Editorial / June 2013 (Issue 21)


The Birth of a Poem

by Jason Eng Hun Lee

With yours truly expecting a new addition to the family, I have been wracking my brains for a way to write of this momentous occasion. Each day, I have been delving deeper into my murky subconscious, trying to find an image to latch onto (even the mere silhouette of one would do), and, each time, I come up empty. I always thought that the mantle of fatherhood would provide new impetus to my writing—that I would reel off one poem after another in a stream of growing paternal wisdom. How then to account for this sudden writer's block? We all know that mothers bond with their babies in utero, but, for us dads-to-be, does this separation between our unborn children go beyond mere physical and mental disconnect?

For the past few months, these thoughts have accompanied me wherever I go. Looking at fathers tending their newborn babes in their arms, I wonder how they have learnt to bond in so quick a time, and I can't help but create a narrative for each couple to offset the detachment I feel towards my own offspring. Yet, however well I might see that child through his father's eyes as they walk off together in the sunset, my own poetic efforts remain stillborn. How many poems have I aborted in the midst of this long gestation period? How many metaphors have I put together in a jumbled mass, hoping to speak to that authenticity of experience but ending up only with an aberration instead of the fully formed article?

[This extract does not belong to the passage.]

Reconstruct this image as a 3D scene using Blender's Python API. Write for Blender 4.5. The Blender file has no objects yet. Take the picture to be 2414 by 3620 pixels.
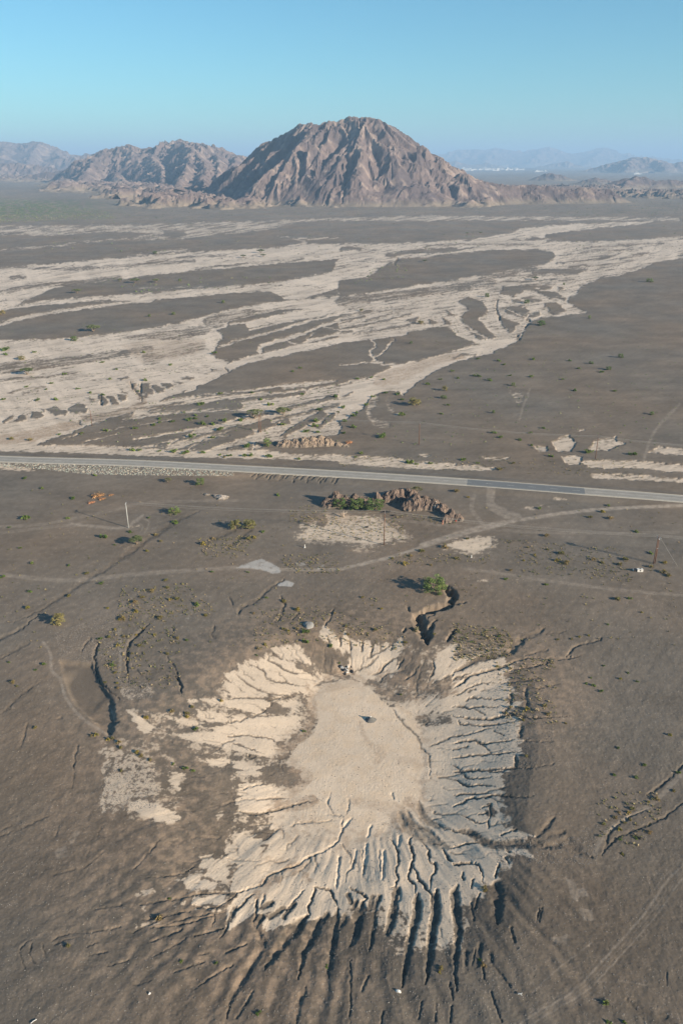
import bpy, math, random
import numpy as np
from mathutils import Vector, Matrix
# ------------------------------------------------------------------ camera, light, exposure
W0, H0 = 2414.0, 3620.0            # size of the photograph the coordinates below refer to
F = 2816.0                         # focal length in its pixels
CAMH = 130.0
HORIZON = 572.0
PITCH = math.atan((H0/2-HORIZON)/F)
CP, SP = math.cos(PITCH), math.sin(PITCH)
scn = bpy.context.scene
cam = bpy.data.cameras.new('camera'); camo = bpy.data.objects.new('camera', cam)
scn.collection.objects.link(camo); scn.camera = camo
cam.sensor_fit = 'VERTICAL'; cam.sensor_height = 36.0; cam.lens = 36.0*F/H0
cam.clip_start = 1.0; cam.clip_end = 200000.0
camo.location = (0, 0, CAMH); camo.rotation_euler = (math.pi/2-PITCH, 0, 0)
SUN_EL, SUN_AZ = math.radians(19.0), math.radians(122.0)      # azimuth clockwise from +Y (north)
world = bpy.data.worlds.new('World'); scn.world = world; world.use_nodes = True
wn = world.node_tree; bg = wn.nodes['Background']
sky = wn.nodes.new('ShaderNodeTexSky'); sky.sky_type = 'NISHITA'; sky.sun_disc = False
sky.sun_elevation = SUN_EL; sky.sun_rotation = SUN_AZ
sky.altitude = 300; sky.air_density = 1.0; sky.dust_density = 0.3; sky.ozone_density = 5.0
skt = wn.nodes.new('ShaderNodeVectorMath'); skt.operation = 'MULTIPLY'; skt.inputs[1].default_value = (.75, 1.07, .97)   # the photograph's white balance
wn.links.new(sky.outputs[0], skt.inputs[0]); wn.links.new(skt.outputs[0], bg.inputs[0]); bg.inputs[1].default_value = 0.071
sl = bpy.data.lights.new('sun', 'SUN'); sl.energy = 5.0; sl.angle = math.radians(0.5); sl.color = (1.0, 0.86, 0.68)
so = bpy.data.objects.new('sun', sl); scn.collection.objects.link(so); so.location = (0, 0, 400)
sd = Vector((math.sin(SUN_AZ)*math.cos(SUN_EL), math.cos(SUN_AZ)*math.cos(SUN_EL), math.sin(SUN_EL)))
so.rotation_euler = sd.to_track_quat('Z', 'Y').to_euler()
scn.view_settings.view_transform = 'Standard'; scn.view_settings.look = 'None'
scn.view_settings.exposure = 1.04; scn.view_settings.gamma = 1.0
# ------------------------------------------------------------------ geometry of the view
def G(u, v, z=0.0):
    """point of the level z seen at pixel u, v of the photograph"""
    u = np.asarray(u, float); v = np.asarray(v, float)
    a = (u-W0/2)/F; b = (H0/2-v)/F
    t = (CAMH-z)/(SP-b*CP)
    return a*t, (CP+b*SP)*t
def PR(X, Y, Z):
    fw = Y*CP-(Z-CAMH)*SP; up = Y*SP+(Z-CAMH)*CP
    fw = np.maximum(fw, 1.0)
    return W0/2+F*X/fw, H0/2-F*up/fw
def at_depth(u, v, Y):
    """point seen at pixel u, v that lies Y metres away"""
    a = (u-W0/2)/F; b = (H0/2-v)/F; t = Y/(CP+b*SP)
    return a*t, Y, CAMH+(-SP+b*CP)*t
# ------------------------------------------------------------------ noise
def _h(ix, iy, s):
    n = (ix.astype(np.int64)*374761393+iy.astype(np.int64)*668265263+s*1442695041) & 0xffffffff
    n = ((n ^ (n >> 13))*1274126177) & 0xffffffff
    return ((n ^ (n >> 16)) & 0xffff).astype(np.float32)*(2*np.pi/65536)
def pn(x, y, s=0):
    x = np.asarray(x, np.float64); y = np.asarray(y, np.float64)
    ix = np.floor(x); iy = np.floor(y); fx = (x-ix).astype(np.float32); fy = (y-iy).astype(np.float32)
    u = fx*fx*fx*(fx*(fx*6-15)+10); v = fy*fy*fy*(fy*(fy*6-15)+10)
    def g(dx, dy):
        a = _h(ix+dx, iy+dy, s); return np.cos(a)*(fx-dx)+np.sin(a)*(fy-dy)
    a = g(0, 0); b = g(1, 0); c = g(0, 1); d = g(1, 1)
    return (a+u*(b-a)+v*(c-a+u*(a-b-c+d)))*1.5
def fbm(x, y, s=0, o=4, g=0.5):
    r = 0; a = 1.0
    for i in range(o):
        r = r+a*pn(x, y, s+i*17); x = x*2.03+11.3; y = y*2.03-7.1; a *= g
    return r
def ridged(x, y, s=0, o=4, g=0.5):
    r = 0; a = 1.0
    for i in range(o):
        r = r+a*(1-2*np.abs(pn(x, y, s+i*17))); x = x*2.03+11.3; y = y*2.03-7.1; a *= g
    return r
def ss(a, b, x):
    t = np.clip((x-a)/(b-a), 0, 1); return t*t*(3-2*t)
# ------------------------------------------------------------------ maps of the ground, drawn from the photograph
MX0, MX1, MY0, MY1, MS = -300.0, 2714.0, 560.0, 3960.0, 2.0
MW, MH = int((MX1-MX0)/MS)+1, int((MY1-MY0)/MS)+1
sand = np.zeros((MH, MW), np.float32); brown = sand.copy(); white = sand.copy(); track = sand.copy()
carve = sand.copy(); rill = sand.copy(); stony = sand.copy(); smooth = sand.copy()
TILE = {'o': (0, 0, 1568/2414), 'a': (0, 750, 1.3067), 'b': (1200, 750, 1.3067), 'c': (0, 1200, 1.3067), 'd': (1200, 1200, 1.3067),
        'e': (0, 1600, 1.3067), 'f': (1200, 1600, 1.3067), 'n1': (0, 2150, 1.96), 'n2': (800, 2150, 1.96), 'n3': (1600, 2150, 1.96),
        'n4': (0, 2700, 1.96), 'n5': (800, 2700, 1.96), 'n6': (1600, 2700, 1.96), 'n7': (0, 3100, 1.3067), 'n8': (1200, 3100, 1.2916),
        'k': (1040, 1690, 2.529), 'g': (1340, 1990, 4.356), 'w': (800, 1400, 3.136), 'h': (2160, 1860, 6.173), 'q': (300, 1660, 2.412),
        'm1': (0, 400, 1.3067), 'm2': (1200, 400, 1.3067), 's': (0, 0, 1.0)}
def pts(tile, s):
    ox, oy, k = TILE[tile]; a = np.array([float(t) for t in s.replace(',', ' ').split()]).reshape(-1, 2)
    return np.stack([ox+a[:, 0]/k, oy+a[:, 1]/k], 1)
def P(m, val, tile, s):
    """fill a polygon"""
    p = pts(tile, s); q = np.stack([(p[:, 0]-MX0)/MS, (p[:, 1]-MY0)/MS], 1)
    x0, y0 = q[:, 0], q[:, 1]; x1, y1 = np.roll(x0, -1), np.roll(y0, -1)
    for r in range(max(0, int(y0.min())), min(MH-1, int(y0.max())+1)+1):
        k = (y0 <= r) != (y1 <= r)
        if not k.any(): continue
        xs = np.sort(x0[k]+(r-y0[k])*(x1[k]-x0[k])/(y1[k]-y0[k]))
        for i in range(0, len(xs)-1, 2):
            a, b = max(0, int(np.ceil(xs[i]))), min(MW-1, int(xs[i+1]))
            if b >= a: m[r, a:b+1] = val
def curve(p, n=6):
    if len(p) < 3: return p
    q = np.vstack([2*p[0]-p[1], p, 2*p[-1]-p[-2]]); out = []
    for i in range(1, len(q)-2):
        for t in np.linspace(0, 1, n, endpoint=False):
            out.append(0.5*((2*q[i])+(-q[i-1]+q[i+1])*t+(2*q[i-1]-5*q[i]+4*q[i+1]-q[i+2])*t*t+(-q[i-1]+3*q[i]-3*q[i+1]+q[i+2])*t**3))
    out.append(p[-1]); return np.array(out)
def dist_stroke(p, w0, w1, fn, wob=0.0, seed=0):
    """calls fn(slices, d/w) for the pieces of a smoothed, slightly wandering polyline"""
    p = curve(p)
    if wob:
        L = np.concatenate([[0], np.cumsum(np.hypot(*np.diff(p, axis=0).T))])
        p = p+wob*np.stack([pn(L/23.0, L*0+seed*3.7, 5), 0.6*pn(L/23.0, L*0+seed*5.1, 9)], 1)
    n = len(p)-1
    for i in range(n):
        a, b = p[i], p[i+1]; t_ = (i+.5)/n; w = (w0+(w1-w0)*t_)*(min(1, .2+4*t_, .15+3*(1-t_)) if wob > 4 else 1); R = w+2
        c0 = max(0, int((min(a[0], b[0])-R-MX0)/MS)); c1 = min(MW, int((max(a[0], b[0])+R-MX0)/MS)+2)
        r0 = max(0, int((min(a[1], b[1])-R-MY0)/MS)); r1 = min(MH, int((max(a[1], b[1])+R-MY0)/MS)+2)
        if c1 <= c0 or r1 <= r0: continue
        xx = MX0+MS*np.arange(c0, c1)[None]; yy = MY0+MS*np.arange(r0, r1)[:, None]
        d = b-a; l2 = max(d@d, 1e-6); t = np.clip(((xx-a[0])*d[0]+(yy-a[1])*d[1])/l2, 0, 1)
        fn((slice(r0, r1), slice(c0, c1)), np.hypot(xx-a[0]-t*d[0], yy-a[1]-t*d[1])/w)
def S(m, val, tile, w, s, w1=None):
    """paint a line, w pixels wide"""
    def fn(sl, q):
        k = np.clip((1-q)*w/3+.3, 0, 1) if w > 3 else np.clip((1.2-q)*1.2, 0, 1)*min(1, w/3)
        m[sl] = m[sl]*(1-k)+val*k
    dist_stroke(pts(tile, s), w/2, (w if w1 is None else w1)/2, fn, 2.0, len(s))
_rn = [0]
def R(tile, depth, w, s, taper=.5, tone=1.0):
    if tile != 'g': depth, w = depth*(.29 if w > 10 else .36 if tile in ('n4', 'n7', 'n8') else .55)*(1.5 if tile == 'n1' and depth > .8 else 1), (w*1.8 if w > 10 and tile in ('n5', 'n7', 'n8', 'n6') else w*1.4 if w > 10 or tile == 'n1' else w)
    """cut a gully: depth in metres, w pixels wide"""
    for part in s.split(';'):
        _rn[0] += 1
        def fn(sl, q):
            k = np.clip(1-q, 0, 1); k = k*k*(3-2*k)
            carve[sl] = np.maximum(carve[sl], depth*k); rill[sl] = np.maximum(rill[sl], tone*np.clip(k*2.2, 0, 1))
        ww = max(w, 6)*.85
        dist_stroke(pts(tile, part), ww, ww*taper, fn, 5.0, _rn[0])
# --- far plain
P(sand, .55, 'a', '0 62 300 62 700 55 1000 45 1300 38 1568 25 1568 35 1350 50 1260 80 1100 95 900 115 700 130 600 122 690 100 560 90 400 98 200 112 100 105 0 108')
P(sand, .1, 'a', '760 85 850 85 870 105 800 118 755 105')
S(sand, .5, 'a', 9, '-80 180 200 160 500 128 850 120')
P(sand, .6, 'b', '-10 25 400 15 900 20 1568 25 1568 40 1200 38 700 38 300 40 0 42')
P(sand, .9, 'b', '800 95 830 75 950 62 1150 50 1300 45 1450 40 1400 55 1200 75 1050 90 950 100 940 130 980 125 900 115 880 125 600 135 640 122')
P(sand, .1, 'b', '820 42 1090 42 1000 58 850 62'); P(sand, 0, 'b', '1040 98 1200 70 1490 60 1480 82 1200 105 1060 108')
P(sand, .9, 'a', '-250 275 0 256 250 236 600 206 800 190 1100 172 1280 160 1400 146 1568 144 1568 212 1500 222 1250 240 1050 258 900 270 700 290 600 305 400 330 250 350 150 395 90 425 0 445 -250 500')
S(sand, .35, 'a', 16, '-60 380 130 345 350 325 560 300'); S(sand, .35, 'a', 9, '300 265 600 245 900 222'); S(sand, .4, 'a', 10, '700 225 900 205 1050 198')
S(sand, .3, 'a', 10, '50 300 120 298'); S(sand, .4, 'a', 7, '900 262 1150 235 1400 215'); S(sand, .4, 'a', 8, '60 250 260 262 420 250')
S(sand, .75, 'a', 7, '640 195 750 182 860 176'); S(sand, .7, 'a', 6, '1280 110 1340 118 1400 135 1420 148'); S(sand, .7, 'a', 7, '1380 118 1450 122 1568 120')
P(sand, .9, 'a', '0 445 200 408 480 385 700 373 900 355 1150 335 1300 318 1440 295 1530 275 1568 215 1570 350 1490 372 1400 400 1320 405 1290 385 1250 365 1000 378 800 398 680 408 500 405 250 425 60 445 -200 500')
S(sand, .85, 'a', 15, '-60 540 0 520 100 490 250 462 400 440 560 420 700 408', 12)
S(sand, .6, 'a', 5, '640 350 900 345 1300 335'); S(sand, .35, 'a', 14, '1330 425 1420 415 1500 395')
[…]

Perusing a book on birth poems in shops, I marvel at how the poet finds the means to articulate his/her thoughts towards their child in language that gets to the heart of the matter. I too wonder how I might write of my wife's bulge as I trace the outline of her belly with my palms. How can I write of that first physical moment with my son as I swaddle him and feel his light breathing against my chest, when all I have is a mental blur, a grainy ultrasound? But recently, each time I pick up my pen, I sense within me a small skeletal hand raised tentatively in answer to my call. Half-formed, vulnerable, unable to speak, this child grows as much in me as it does in my wife, and I can feel the thumping heartbeat of a poem growing stronger as the day draws near.

Yet even now, I am trying to find ways to put this utterance into words, trying to anticipate the joys of being a father but also worrying about my own inadequacies, wondering how I might cover up my bad habits and how I might dispel the last of my juvenile thoughts. "Kill the boy in you," I tell myself, and, each time, I die a little. But then I find that my thoughts of fatherhood are inevitably tied to my own childhood experience, and that the continuity of thought that this gives me allows me to bridge the gap I feel between my unborn son and myself. It is by being my father's son that I have learnt to harness my own writing potential—as protector and protected, teacher and pupil, father and son. This new reality that grows within me also grows out of me, and, as I prepare to give sustenance to a life that is a part of all that I will be, I know that I can finally be at peace with myself, safe in the knowledge that his first emotive cry will echo loud in my ears, for as long as I shall live.